Sunday, September 23, 2012

By The Light Of The Silvery Moonflower

Autumn unfurled itself in the waning afternoon sunlight yesterday, coming to life in the spiraled blossoms of the moonflower vine (ipomoea alba) that opened up to star-kissed flouncy petals.  It was as if flower fairies, hidden deep inside the heart-shaped leaves of this magical vine suddenly decided to celebrate the changing of the seasons by twirling their celestial moonflower skirts in the unpredictable breeze coming from the southwest, which usually means rain, here at Blooming Hill.

Billowy clouds in shades from crisp-white to soft-grey skipped across the blue sky in an effort to keep up with the finicky breeze.  Dressed in their finest cotton-candy outfits, the clouds greeted the newborn Fall and kept the moonflower blossoms well protected under dappled sunlight through the late afternoon.  All the while, the unseen fairies flitted in and out of the vine, for they were just getting started.

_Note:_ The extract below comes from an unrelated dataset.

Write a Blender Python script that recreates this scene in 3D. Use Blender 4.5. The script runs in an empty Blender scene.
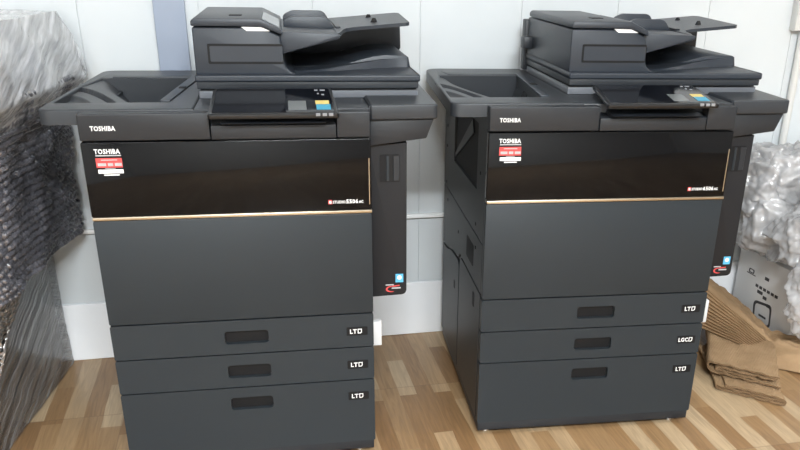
import bpy, bmesh, math, random
from mathutils import Vector, Matrix, noise
random.seed(7)
scene = bpy.context.scene
COL = scene.collection
PI = math.pi

# ------------------------------------------------------------------ materials
def new_mat(name):
    m = bpy.data.materials.new(name); m.use_nodes = True
    nt = m.node_tree
    return m, nt, nt.nodes['Principled BSDF']

def plain(name, rgb, rough=0.5, spec=0.5, metal=0.0, grain=0.0, gscale=900.0, mottled=0.0, emit=None, coat=0.0):
    m, nt, b = new_mat(name)
    b.inputs['Base Color'].default_value = (*rgb, 1)
    b.inputs['Roughness'].default_value = rough
    b.inputs['Specular IOR Level'].default_value = spec
    b.inputs['Metallic'].default_value = metal
    b.inputs['Coat Weight'].default_value = coat
    tc = nt.nodes.new('ShaderNodeTexCoord')
    if mottled:
        n = nt.nodes.new('ShaderNodeTexNoise'); n.inputs['Scale'].default_value = 9; n.inputs['Detail'].default_value = 5
        r = nt.nodes.new('ShaderNodeMapRange')
        r.inputs['To Min'].default_value = 1 - mottled; r.inputs['To Max'].default_value = 1 + mottled
        x = nt.nodes.new('ShaderNodeMix'); x.data_type = 'RGBA'; x.blend_type = 'MULTIPLY'; x.inputs[0].default_value = 1
        x.inputs[6].default_value = (*rgb, 1)
        nt.links.new(tc.outputs['Object'], n.inputs['Vector']); nt.links.new(n.outputs['Fac'], r.inputs['Value'])
        nt.links.new(r.outputs['Result'], x.inputs[7]); nt.links.new(x.outputs[2], b.inputs['Base Color'])
    if grain:
        n = nt.nodes.new('ShaderNodeTexNoise'); n.inputs['Scale'].default_value = gscale; n.inputs['Detail'].default_value = 2
        bp = nt.nodes.new('ShaderNodeBump'); bp.inputs['Strength'].default_value = grain; bp.inputs['Distance'].default_value = 0.001
        nt.links.new(tc.outputs['Object'], n.inputs['Vector']); nt.links.new(n.outputs['Fac'], bp.inputs['Height'])
        nt.links.new(bp.outputs['Normal'], b.inputs['Normal'])
    if emit:
        b.inputs['Emission Color'].default_value = (*rgb, 1); b.inputs['Emission Strength'].default_value = emit
    return m

M = {}
M['shell']   = plain('black_plastic', (0.0165, 0.019, 0.0235), 0.42, 0.45, grain=0.15)
M['deck']    = plain('charcoal_plastic', (0.029, 0.033, 0.039), 0.40, 0.45, grain=0.15)
M['feeder']  = plain('feeder_plastic', (0.0265, 0.0325, 0.0425), 0.40, 0.42, grain=0.15)
M['side']    = plain('side_plastic', (0.0215, 0.025, 0.028), 0.45, 0.5, grain=0.15)
M['tower']   = plain('tower_plastic', (0.0125, 0.0135, 0.0165), 0.5, 0.35, grain=0.15)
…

Evening came and still, with no rain in sight, more fairy-like moonflowers came out to dance, twirling their skirts as the dark night crept in.  The moon, itself, was nowhere to be found, hiding behind the burgeoning cloud cover that lingered to enjoy the company of the twilight gardens.  Still, the moonflowers called out by releasing their sweet perfume while dreaming of love, (as their meaning implies in the language of flowers).  The flower fairies wrapped themselves in the creamy-sheer moonflower petals with emerald-green leaves for capes, too protect them against the chill of the evening, in preparation for their nighttime Fall Gala.
Moonflowers claim their name because they appear in the late afternoon, showing off their full, round figures, so similar to the full moon and yet, possessing their own beauty.  They stay open, dancing the night away through the misty dawn before they fold up their petal skirts, leaving the sunlight to their cousins, the Morning Glories, who while away the quickening days.  Each moonflower blooms only once yet, their brilliance requires nothing more than their own radiance to glow in the garden.  Again, so much like their mentor, the full moon on a clear black night.

So, caught up in all of their enchanting revelry, I took their pictures by the light of their own silvery-ness and, they smiled back at me in all of their grandeur, basking in the glow of the cool autumn evening and bidding farewell to the long, hot summer.

1 comment:

  1. Oh, those heart-shaped leaves!♥

    When I hear "moonflower" I am reminded of one of the "Land Before Time" videos, where they needed the moonflower to heal the sickness that afflicted one of the grandfather dinosaurs. So of course I couldn't help but smile at this post. :)

    We've had some yellow moons hanging low in the sky here, thanks to smoke from the fires in the central part of the state. Your brilliant white moonflowers are beautiful.